Wednesday, December 2, 2009

Biltmore Estate

Biltmore House is a French Renaissance-style mansion near Asheville, North Carolina, built by George Washington Vanderbilt II between 1889 and 1895. It is the largest privately-owned home in the United States, at 175,000 square feet (16,300 m2) and featuring 250 rooms. Still owned by one of Vanderbilt's descendants, it stands today as one of the most prominent remaining examples of the Gilded Age. In 2007, it was ranked eighth on the List of America's Favorite Architecture by the American Institute of Architects. In an attempt to bolster the Depression-riven economy, Vanderbilt's only child, Cornelia Stuyvesant Vanderbilt, and her husband, John Amherst Cecil, opened Biltmore House to the public in March 1930. Family members continued to live there until 1956, when it was permanently opened to the public as a house museum. Visitors from all over the world continue to marvel at the 70,000 gallon (265 cubic meter) indoor swimming pool, bowling alley, turn-of-the-century exercise equipment, two-story library, and other rooms filled with artworks, furniture and 19th-century novelties such as elevators, forced-air heating, centrally-controlled clocks, fire alarms and an intercom system. It also has pipes under the bass pond that pump debris-filled stormwater under the lake bed. It remains a major tourist attraction in Western North Carolina, with more than 1 million visitors each year.

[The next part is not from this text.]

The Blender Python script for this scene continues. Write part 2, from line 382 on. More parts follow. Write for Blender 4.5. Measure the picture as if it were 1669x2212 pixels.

Besides the house, the grounds also feature approximately 75 acres (30 ha) of formal gardens, a winery and the Inn on Biltmore Estate, a AAA four-diamond 213-room hotel.

The Louis XV Suite was restored and opened to the public in 2009, and plans call for the restoration of the Oak Sitting Room and Second Floor Living Hall in 2012.

Biltmore House ranked eighth in a 2007 poll by the American Institute of Architects of the top 150 favorite structures in the United States.